### GIVEN DATA ###
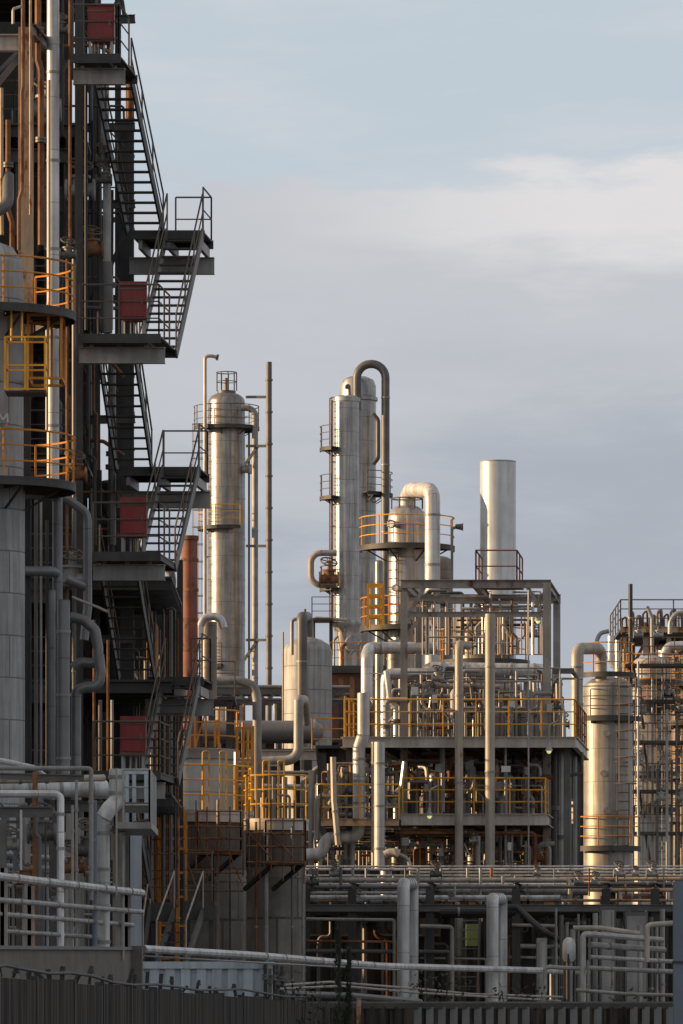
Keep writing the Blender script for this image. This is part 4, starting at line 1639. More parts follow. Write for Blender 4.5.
# front round posts and pipes
pipe('cream upright pipe with bent top before the decks, left of the thick one', [(468, 646, 171.4), (459.5, 644, 169.6), (459, 652, 169.5), (459, 1000, 169.5)], 4.1, 'cream', 1.6, hangers=4)
pipe('thick cream upright pipe standing before both decks', [(490, 614, 169.4), (490, 1035, 169.4)], 5.0, 'cream', hangers=4)
pipe('thin pale mast before the decks right of the thick cream pipe', [(528.5, 590, 169.6), (528.5, 960, 169.6)], .8, 'grey_light')
pipe('thin pale pipe rising between the decks right of the thick cream pipe', [(505.5, 748, 170.6), (505.5, 960, 170.6)], 1.3, 'grey_light')
pipe('thin grey pipe between the decks left of the cream pipes', [(442.5, 748, 171), (442.5, 800, 171), (442.5, 812, 171)], 2.6, 'grey_light')
# shiny pipe pair coming off the gooseneck
pipe('upper shiny pale pipe bending down left of the centre frame', [(437, 648, 178), (369.5, 648, 178), (367, 655, 176), (367, 700, 176), (366, 705, 175)], 6.0, 'galv', 1.7, hangers=3)
pipe('lower shiny pale pipe bending down beside the front frame post', [(445, 674, 177), (387, 674, 177), (386, 684, 177), (386, 720, 177), (386, 900, 177)], 5.8, 'galv', 1.8, hangers=3)
pipe('fat crooked pale pipe stepping down past the upper deck', [(363.5, 693, 169.5), (363.5, 735, 169.5), (359, 748, 169.5), (359, 836, 169.5), (327, 838, 169.7), (321, 854, 169.7), (300, 855, 169.7)], 6.2, 'white', 1.3, hangers=4)
pipe('pale upright pipe pair, thicker one left of the lower deck', [(379.5, 742, 168), (379.5, 870, 168)], 5.4, 'white', hangers=3)
pipe('pale upright pipe pair, thinner one left of the lower deck', [(373.5, 742, 168.6), (373.5, 868, 168.6)], 2.4, 'cream')
pipe('slanting cream pipe on the left wing deck', [(333, 757, 168.5), (334, 800, 168.5), (338, 845, 168.5)], 3.0, 'cream', hangers=2)
pipe('pale hooked pipe at the left end of the wing deck', [(335, 796, 170), (318, 796, 170), (317, 806, 170), (317, 840, 170)], 2.8, 'grey_light', 2)
pipe('grey riser at the left end of the wing deck', [(311, 770, 171), (311, 880, 171)], 2.6, 'grey_light')

# ------------------------------------------------------------------ clutter on the decks
rc = random.Random(77)
mats = ['grey', 'grey_light', 'rust_grey', 'galv', 'cream', 'steel_mid', 'rust', 'grey_light', 'grey', 'rust_cream', 'rust_grey']
deep = ['steel_mid', 'steel_dark', 'black', 'rust', 'steel_dark', 'steel_mid', 'grey']  # darker mix for far pipes, standing in for shade in the gaps
kinds = {'steel_dark': 'shade toned', 'black': 'black', 'grey': 'grey', 'grey_light': 'light grey', 'rust_grey': 'rust blotched', 'galv': 'shiny', 'cream': 'cream', 'steel_mid': 'dark', 'rust': 'rusty', 'white': 'pale', 'rust_cream': 'rusting cream'}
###
■ WRITTEN EXERCISE ■
Reproduce all of the material above word for word. Omit the pictures.

■ FINAL RESULT ■
Keep writing the Blender script for this image. This is part 4, starting at line 1639. More parts follow. Write for Blender 4.5.
# front round posts and pipes
pipe('cream upright pipe with bent top before the decks, left of the thick one', [(468, 646, 171.4), (459.5, 644, 169.6), (459, 652, 169.5), (459, 1000, 169.5)], 4.1, 'cream', 1.6, hangers=4)
pipe('thick cream upright pipe standing before both decks', [(490, 614, 169.4), (490, 1035, 169.4)], 5.0, 'cream', hangers=4)
pipe('thin pale mast before the decks right of the thick cream pipe', [(528.5, 590, 169.6), (528.5, 960, 169.6)], .8, 'grey_light')
pipe('thin pale pipe rising between the decks right of the thick cream pipe', [(505.5, 748, 170.6), (505.5, 960, 170.6)], 1.3, 'grey_light')
pipe('thin grey pipe between the decks left of the cream pipes', [(442.5, 748, 171), (442.5, 800, 171), (442.5, 812, 171)], 2.6, 'grey_light')
# shiny pipe pair coming off the gooseneck
pipe('upper shiny pale pipe bending down left of the centre frame', [(437, 648, 178), (369.5, 648, 178), (367, 655, 176), (367, 700, 176), (366, 705, 175)], 6.0, 'galv', 1.7, hangers=3)
pipe('lower shiny pale pipe bending down beside the front frame post', [(445, 674, 177), (387, 674, 177), (386, 684, 177), (386, 720, 177), (386, 900, 177)], 5.8, 'galv', 1.8, hangers=3)
pipe('fat crooked pale pipe stepping down past the upper deck', [(363.5, 693, 169.5), (363.5, 735, 169.5), (359, 748, 169.5), (359, 836, 169.5), (327, 838, 169.7), (321, 854, 169.7), (300, 855, 169.7)], 6.2, 'white', 1.3, hangers=4)
pipe('pale upright pipe pair, thicker one left of the lower deck', [(379.5, 742, 168), (379.5, 870, 168)], 5.4, 'white', hangers=3)
pipe('pale upright pipe pair, thinner one left of the lower deck', [(373.5, 742, 168.6), (373.5, 868, 168.6)], 2.4, 'cream')
pipe('slanting cream pipe on the left wing deck', [(333, 757, 168.5), (334, 800, 168.5), (338, 845, 168.5)], 3.0, 'cream', hangers=2)
pipe('pale hooked pipe at the left end of the wing deck', [(335, 796, 170), (318, 796, 170), (317, 806, 170), (317, 840, 170)], 2.8, 'grey_light', 2)
pipe('grey riser at the left end of the wing deck', [(311, 770, 171), (311, 880, 171)], 2.6, 'grey_light')

# ------------------------------------------------------------------ clutter on the decks
rc = random.Random(77)
mats = ['grey', 'grey_light', 'rust_grey', 'galv', 'cream', 'steel_mid', 'rust', 'grey_light', 'grey', 'rust_cream', 'rust_grey']
deep = ['steel_mid', 'steel_dark', 'black', 'rust', 'steel_dark', 'steel_mid', 'grey']  # darker mix for far pipes, standing in for shade in the gaps
kinds = {'steel_dark': 'shade toned', 'black': 'black', 'grey': 'grey', 'grey_light': 'light grey', 'rust_grey': 'rust blotched', 'galv': 'shiny', 'cream': 'cream', 'steel_mid': 'dark', 'rust': 'rusty', 'white': 'pale', 'rust_cream': 'rusting cream'}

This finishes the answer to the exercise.